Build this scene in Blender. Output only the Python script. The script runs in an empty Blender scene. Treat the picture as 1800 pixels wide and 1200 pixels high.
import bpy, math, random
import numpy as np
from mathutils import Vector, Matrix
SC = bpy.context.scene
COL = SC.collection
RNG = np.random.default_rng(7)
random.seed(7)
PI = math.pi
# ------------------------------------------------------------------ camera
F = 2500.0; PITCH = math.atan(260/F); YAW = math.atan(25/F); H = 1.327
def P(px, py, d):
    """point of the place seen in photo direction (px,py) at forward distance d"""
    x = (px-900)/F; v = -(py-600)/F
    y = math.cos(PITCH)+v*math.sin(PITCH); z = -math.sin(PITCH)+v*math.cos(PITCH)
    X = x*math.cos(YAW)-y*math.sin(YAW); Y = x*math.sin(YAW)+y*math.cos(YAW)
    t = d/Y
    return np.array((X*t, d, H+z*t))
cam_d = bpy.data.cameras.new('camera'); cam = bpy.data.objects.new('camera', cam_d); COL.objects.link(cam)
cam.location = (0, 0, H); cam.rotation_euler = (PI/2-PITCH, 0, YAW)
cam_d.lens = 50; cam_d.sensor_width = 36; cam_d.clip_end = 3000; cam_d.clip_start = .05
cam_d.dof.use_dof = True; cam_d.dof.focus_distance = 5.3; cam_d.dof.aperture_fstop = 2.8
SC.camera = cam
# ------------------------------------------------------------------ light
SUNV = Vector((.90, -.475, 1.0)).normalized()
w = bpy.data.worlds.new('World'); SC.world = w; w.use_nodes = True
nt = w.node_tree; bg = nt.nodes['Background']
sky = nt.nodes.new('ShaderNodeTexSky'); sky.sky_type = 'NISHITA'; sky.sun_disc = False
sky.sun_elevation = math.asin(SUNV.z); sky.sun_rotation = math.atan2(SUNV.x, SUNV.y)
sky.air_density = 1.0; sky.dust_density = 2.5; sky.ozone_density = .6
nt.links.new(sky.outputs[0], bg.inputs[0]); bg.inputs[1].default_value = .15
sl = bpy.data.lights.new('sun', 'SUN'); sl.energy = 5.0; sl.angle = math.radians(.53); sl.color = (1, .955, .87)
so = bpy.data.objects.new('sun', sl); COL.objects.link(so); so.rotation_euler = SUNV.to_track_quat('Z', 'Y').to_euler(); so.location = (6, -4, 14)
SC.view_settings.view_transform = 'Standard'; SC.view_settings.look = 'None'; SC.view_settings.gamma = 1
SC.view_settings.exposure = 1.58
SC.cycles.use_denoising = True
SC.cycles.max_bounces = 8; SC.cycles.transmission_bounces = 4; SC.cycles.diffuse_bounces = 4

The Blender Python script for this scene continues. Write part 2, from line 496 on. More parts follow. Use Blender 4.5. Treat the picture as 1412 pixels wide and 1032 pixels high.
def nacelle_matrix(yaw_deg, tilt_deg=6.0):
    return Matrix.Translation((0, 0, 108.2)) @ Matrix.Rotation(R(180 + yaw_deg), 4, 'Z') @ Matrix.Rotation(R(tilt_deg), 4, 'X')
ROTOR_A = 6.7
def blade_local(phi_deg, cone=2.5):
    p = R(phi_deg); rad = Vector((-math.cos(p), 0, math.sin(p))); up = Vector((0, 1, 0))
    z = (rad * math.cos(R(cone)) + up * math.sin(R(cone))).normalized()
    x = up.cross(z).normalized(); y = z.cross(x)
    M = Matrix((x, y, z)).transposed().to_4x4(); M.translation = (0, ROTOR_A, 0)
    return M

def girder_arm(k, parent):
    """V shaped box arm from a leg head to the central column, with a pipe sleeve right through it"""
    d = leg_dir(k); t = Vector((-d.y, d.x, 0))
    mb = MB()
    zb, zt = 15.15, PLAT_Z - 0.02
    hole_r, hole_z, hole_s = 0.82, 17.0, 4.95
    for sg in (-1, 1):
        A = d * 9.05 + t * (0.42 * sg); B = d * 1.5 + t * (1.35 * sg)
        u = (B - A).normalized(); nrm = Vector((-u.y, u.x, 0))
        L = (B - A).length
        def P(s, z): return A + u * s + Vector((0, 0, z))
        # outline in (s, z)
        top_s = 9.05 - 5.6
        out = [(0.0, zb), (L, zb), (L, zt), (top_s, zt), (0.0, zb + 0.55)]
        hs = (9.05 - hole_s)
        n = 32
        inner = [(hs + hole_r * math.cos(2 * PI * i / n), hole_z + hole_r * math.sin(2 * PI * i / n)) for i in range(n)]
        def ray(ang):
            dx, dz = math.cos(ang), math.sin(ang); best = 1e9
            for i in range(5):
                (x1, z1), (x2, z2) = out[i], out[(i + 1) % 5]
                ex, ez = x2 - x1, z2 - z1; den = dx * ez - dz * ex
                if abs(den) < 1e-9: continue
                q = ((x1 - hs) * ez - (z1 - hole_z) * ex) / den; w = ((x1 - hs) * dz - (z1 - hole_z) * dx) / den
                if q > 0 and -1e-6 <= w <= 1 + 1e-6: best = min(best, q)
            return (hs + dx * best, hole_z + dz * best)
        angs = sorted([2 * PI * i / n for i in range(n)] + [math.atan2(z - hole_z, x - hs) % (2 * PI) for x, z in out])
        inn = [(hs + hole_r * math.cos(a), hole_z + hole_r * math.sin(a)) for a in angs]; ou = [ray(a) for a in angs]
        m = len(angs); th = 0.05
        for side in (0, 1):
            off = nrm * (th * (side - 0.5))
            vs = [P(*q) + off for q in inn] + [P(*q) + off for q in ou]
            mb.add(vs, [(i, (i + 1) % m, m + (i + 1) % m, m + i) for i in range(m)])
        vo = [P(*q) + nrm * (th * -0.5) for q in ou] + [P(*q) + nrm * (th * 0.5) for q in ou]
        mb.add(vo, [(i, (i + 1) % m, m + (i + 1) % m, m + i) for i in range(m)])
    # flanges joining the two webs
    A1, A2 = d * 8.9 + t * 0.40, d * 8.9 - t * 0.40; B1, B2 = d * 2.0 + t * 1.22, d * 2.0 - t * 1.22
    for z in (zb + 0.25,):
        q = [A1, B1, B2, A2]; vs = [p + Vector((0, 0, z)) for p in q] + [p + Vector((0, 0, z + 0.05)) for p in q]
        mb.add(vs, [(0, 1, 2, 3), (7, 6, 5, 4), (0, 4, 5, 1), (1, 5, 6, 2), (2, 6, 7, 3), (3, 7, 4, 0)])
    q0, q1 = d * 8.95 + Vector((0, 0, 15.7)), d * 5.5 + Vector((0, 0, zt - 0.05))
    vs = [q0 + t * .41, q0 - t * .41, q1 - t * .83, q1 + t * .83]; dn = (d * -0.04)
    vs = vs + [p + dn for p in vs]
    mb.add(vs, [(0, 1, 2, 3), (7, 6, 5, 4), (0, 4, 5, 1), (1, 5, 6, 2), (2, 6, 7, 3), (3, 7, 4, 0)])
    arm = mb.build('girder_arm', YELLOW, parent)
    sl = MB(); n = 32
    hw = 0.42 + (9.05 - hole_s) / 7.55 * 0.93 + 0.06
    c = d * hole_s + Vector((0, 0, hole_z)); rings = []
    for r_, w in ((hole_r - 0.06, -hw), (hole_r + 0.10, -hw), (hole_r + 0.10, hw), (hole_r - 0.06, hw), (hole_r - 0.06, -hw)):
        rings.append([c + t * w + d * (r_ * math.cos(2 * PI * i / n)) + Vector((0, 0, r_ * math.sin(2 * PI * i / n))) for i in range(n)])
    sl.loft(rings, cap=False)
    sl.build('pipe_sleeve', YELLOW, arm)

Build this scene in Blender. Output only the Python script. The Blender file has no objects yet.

[Exercise details] Reproduce each line verbatim.

[Response to the task]
Build this scene in Blender. Output only the Python script. The script runs in an empty Blender scene. Treat the picture as 1800 pixels wide and 1200 pixels high.
import bpy, math, random
import numpy as np
from mathutils import Vector, Matrix
SC = bpy.context.scene
COL = SC.collection
RNG = np.random.default_rng(7)
random.seed(7)
PI = math.pi
# ------------------------------------------------------------------ camera
F = 2500.0; PITCH = math.atan(260/F); YAW = math.atan(25/F); H = 1.327
def P(px, py, d):
    """point of the place seen in photo direction (px,py) at forward distance d"""
    x = (px-900)/F; v = -(py-600)/F
    y = math.cos(PITCH)+v*math.sin(PITCH); z = -math.sin(PITCH)+v*math.cos(PITCH)
    X = x*math.cos(YAW)-y*math.sin(YAW); Y = x*math.sin(YAW)+y*math.cos(YAW)
    t = d/Y
    return np.array((X*t, d, H+z*t))
cam_d = bpy.data.cameras.new('camera'); cam = bpy.data.objects.new('camera', cam_d); COL.objects.link(cam)
cam.location = (0, 0, H); cam.rotation_euler = (PI/2-PITCH, 0, YAW)
cam_d.lens = 50; cam_d.sensor_width = 36; cam_d.clip_end = 3000; cam_d.clip_start = .05
cam_d.dof.use_dof = True; cam_d.dof.focus_distance = 5.3; cam_d.dof.aperture_fstop = 2.8
SC.camera = cam
# ------------------------------------------------------------------ light
SUNV = Vector((.90, -.475, 1.0)).normalized()
w = bpy.data.worlds.new('World'); SC.world = w; w.use_nodes = True
nt = w.node_tree; bg = nt.nodes['Background']
sky = nt.nodes.new('ShaderNodeTexSky'); sky.sky_type = 'NISHITA'; sky.sun_disc = False
sky.sun_elevation = math.asin(SUNV.z); sky.sun_rotation = math.atan2(SUNV.x, SUNV.y)
sky.air_density = 1.0; sky.dust_density = 2.5; sky.ozone_density = .6
nt.links.new(sky.outputs[0], bg.inputs[0]); bg.inputs[1].default_value = .15
sl = bpy.data.lights.new('sun', 'SUN'); sl.energy = 5.0; sl.angle = math.radians(.53); sl.color = (1, .955, .87)
so = bpy.data.objects.new('sun', sl); COL.objects.link(so); so.rotation_euler = SUNV.to_track_quat('Z', 'Y').to_euler(); so.location = (6, -4, 14)
SC.view_settings.view_transform = 'Standard'; SC.view_settings.look = 'None'; SC.view_settings.gamma = 1
SC.view_settings.exposure = 1.58
SC.cycles.use_denoising = True
SC.cycles.max_bounces = 8; SC.cycles.transmission_bounces = 4; SC.cycles.diffuse_bounces = 4

The Blender Python script for this scene continues. Write part 2, from line 496 on. More parts follow. Use Blender 4.5. Treat the picture as 1412 pixels wide and 1032 pixels high.
def nacelle_matrix(yaw_deg, tilt_deg=6.0):
    return Matrix.Translation((0, 0, 108.2)) @ Matrix.Rotation(R(180 + yaw_deg), 4, 'Z') @ Matrix.Rotation(R(tilt_deg), 4, 'X')
ROTOR_A = 6.7
def blade_local(phi_deg, cone=2.5):
    p = R(phi_deg); rad = Vector((-math.cos(p), 0, math.sin(p))); up = Vector((0, 1, 0))
    z = (rad * math.cos(R(cone)) + up * math.sin(R(cone))).normalized()
    x = up.cross(z).normalized(); y = z.cross(x)
    M = Matrix((x, y, z)).transposed().to_4x4(); M.translation = (0, ROTOR_A, 0)
    return M

def girder_arm(k, parent):
    """V shaped box arm from a leg head to the central column, with a pipe sleeve right through it"""
    d = leg_dir(k); t = Vector((-d.y, d.x, 0))
    mb = MB()
    zb, zt = 15.15, PLAT_Z - 0.02
    hole_r, hole_z, hole_s = 0.82, 17.0, 4.95
    for sg in (-1, 1):
        A = d * 9.05 + t * (0.42 * sg); B = d * 1.5 + t * (1.35 * sg)
        u = (B - A).normalized(); nrm = Vector((-u.y, u.x, 0))
        L = (B - A).length
        def P(s, z): return A + u * s + Vector((0, 0, z))
        # outline in (s, z)
        top_s = 9.05 - 5.6
        out = [(0.0, zb), (L, zb), (L, zt), (top_s, zt), (0.0, zb + 0.55)]
        hs = (9.05 - hole_s)
        n = 32
        inner = [(hs + hole_r * math.cos(2 * PI * i / n), hole_z + hole_r * math.sin(2 * PI * i / n)) for i in range(n)]
        def ray(ang):
            dx, dz = math.cos(ang), math.sin(ang); best = 1e9
            for i in range(5):
                (x1, z1), (x2, z2) = out[i], out[(i + 1) % 5]
                ex, ez = x2 - x1, z2 - z1; den = dx * ez - dz * ex
                if abs(den) < 1e-9: continue
                q = ((x1 - hs) * ez - (z1 - hole_z) * ex) / den; w = ((x1 - hs) * dz - (z1 - hole_z) * dx) / den
                if q > 0 and -1e-6 <= w <= 1 + 1e-6: best = min(best, q)
            return (hs + dx * best, hole_z + dz * best)
        angs = sorted([2 * PI * i / n for i in range(n)] + [math.atan2(z - hole_z, x - hs) % (2 * PI) for x, z in out])
        inn = [(hs + hole_r * math.cos(a), hole_z + hole_r * math.sin(a)) for a in angs]; ou = [ray(a) for a in angs]
        m = len(angs); th = 0.05
        for side in (0, 1):
            off = nrm * (th * (side - 0.5))
            vs = [P(*q) + off for q in inn] + [P(*q) + off for q in ou]
            mb.add(vs, [(i, (i + 1) % m, m + (i + 1) % m, m + i) for i in range(m)])
        vo = [P(*q) + nrm * (th * -0.5) for q in ou] + [P(*q) + nrm * (th * 0.5) for q in ou]
        mb.add(vo, [(i, (i + 1) % m, m + (i + 1) % m, m + i) for i in range(m)])
    # flanges joining the two webs
    A1, A2 = d * 8.9 + t * 0.40, d * 8.9 - t * 0.40; B1, B2 = d * 2.0 + t * 1.22, d * 2.0 - t * 1.22
    for z in (zb + 0.25,):
        q = [A1, B1, B2, A2]; vs = [p + Vector((0, 0, z)) for p in q] + [p + Vector((0, 0, z + 0.05)) for p in q]
        mb.add(vs, [(0, 1, 2, 3), (7, 6, 5, 4), (0, 4, 5, 1), (1, 5, 6, 2), (2, 6, 7, 3), (3, 7, 4, 0)])
    q0, q1 = d * 8.95 + Vector((0, 0, 15.7)), d * 5.5 + Vector((0, 0, zt - 0.05))
    vs = [q0 + t * .41, q0 - t * .41, q1 - t * .83, q1 + t * .83]; dn = (d * -0.04)
    vs = vs + [p + dn for p in vs]
    mb.add(vs, [(0, 1, 2, 3), (7, 6, 5, 4), (0, 4, 5, 1), (1, 5, 6, 2), (2, 6, 7, 3), (3, 7, 4, 0)])
    arm = mb.build('girder_arm', YELLOW, parent)
    sl = MB(); n = 32
    hw = 0.42 + (9.05 - hole_s) / 7.55 * 0.93 + 0.06
    c = d * hole_s + Vector((0, 0, hole_z)); rings = []
    for r_, w in ((hole_r - 0.06, -hw), (hole_r + 0.10, -hw), (hole_r + 0.10, hw), (hole_r - 0.06, hw), (hole_r - 0.06, -hw)):
        rings.append([c + t * w + d * (r_ * math.cos(2 * PI * i / n)) + Vector((0, 0, r_ * math.sin(2 * PI * i / n))) for i in range(n)])
    sl.loft(rings, cap=False)
    sl.build('pipe_sleeve', YELLOW, arm)

Build this scene in Blender. Output only the Python script. The Blender file has no objects yet.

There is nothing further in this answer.